THE SHUSWAP COUNTRY

THE SHUSWAP COUNTRY

$25.00

The Shuswap Country by Erskine Burnett

 FOREWORD by Mark Forseyth, author and former CBC Almanac host

 Treasures come in assorted shapes and sizes. They might be a grandmother’s beaded purse, or an old apple basket like one resting atop my bookshelf that transports me to the family farm, with voices shouting from treetops as we pluck Macs and Golden Delicious. A personal scrapbook can also be an unexpected treasure, and The Shuswap Country by Erskine Burnett is just that. 

 A transplanted Scotsman, Erskine was smitten by the Shuswap where he tended a fruit orchard and with his wife Alice, raised a family. Over the decades he explored every nook and cranny, with the keen eye of a newcomer. He motored, camped and trekked, following every conceivable route in the 1930s and 1940s.

 The Shuswap Country is his travelogue of observations, characters, anecdotes, puns, tall tales with a smattering of corny humour. It’s also bursting with crisp, clear photographs snapped by the author, making this a priceless document of pioneers, community halls, “auto camps,” train stations, sawmills, Main streets and pristine mountain meadows. Some of those meadows are now preserved inside provincial park boundaries like the Monashee.
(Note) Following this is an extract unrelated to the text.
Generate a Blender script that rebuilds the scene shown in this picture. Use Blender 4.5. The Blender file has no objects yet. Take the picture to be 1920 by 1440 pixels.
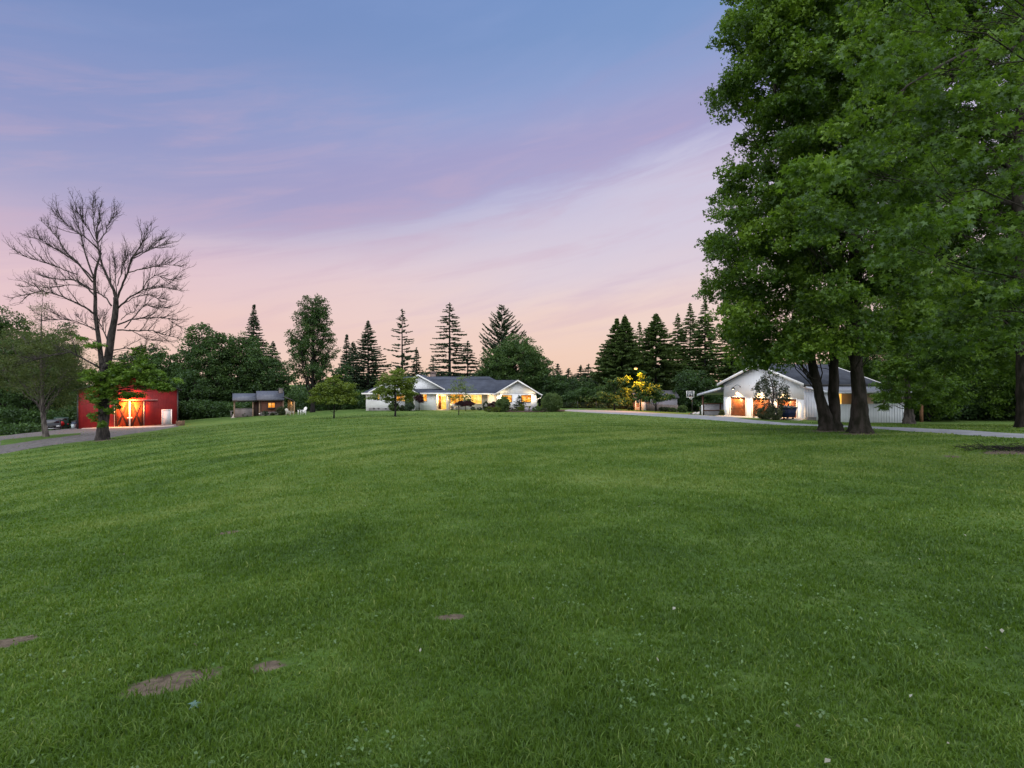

 Erskine had the heart of a poet. He was captured by the shifting quality of light as it tracked across the landscape, or the “sombre green” of fir trees contrasted against the “bright green of birch.” A storm moving down Adams Lake, “has its own moods like temperamental humans.” He revels in flora and fauna – lupines, swallowtail butterflies, or a porcupine that made the mistake of munching into a packsack.

 His hand-drawn map at the beginning of the book is handy to help understand where we’re travelling next over these twelve journeys. Whether it’s high in the mountains to chat up sheep herders, or down into lush valleys with sweet alfalfa and Herefords dotting the countryside. A gregarious traveller, Erskine was usually certain to make a new friend, or break bread with an old one. He travelled on a road network that was still under development. “The best thing that can be said for the roads at present is there is room for improvement,” he sputters while motoring in the Eagle Valley near Malakwa.

 He loved to fish the region’s lakes and streams, with dreams of landing a trout for dinner. “A Sugar Lake trout cooked alfresco over a campfire is something to be remembered.” He seems to know every fishing lodge intimately, and where to buy worms at 10 cents a dozen. One is startled to read that canned “red” salmon was so plentiful that local people grew tired of it. Today, as we watch sockeye stocks crash it’s shocking to think that a bounty that has sustained Indigenous peoples for thousands of years can no longer be counted on. A devastation that has occurred within two or three lifetimes.

 The Shuswap Country might hook you into exploring this underappreciated region, it’s much more than a rest stop on the way to elsewhere.  There is an honouring and celebration of the rural existence that is now mostly a memory. We should all visit and take Erskine’s scrapbook along to help see what’s been lost, and what may still be found.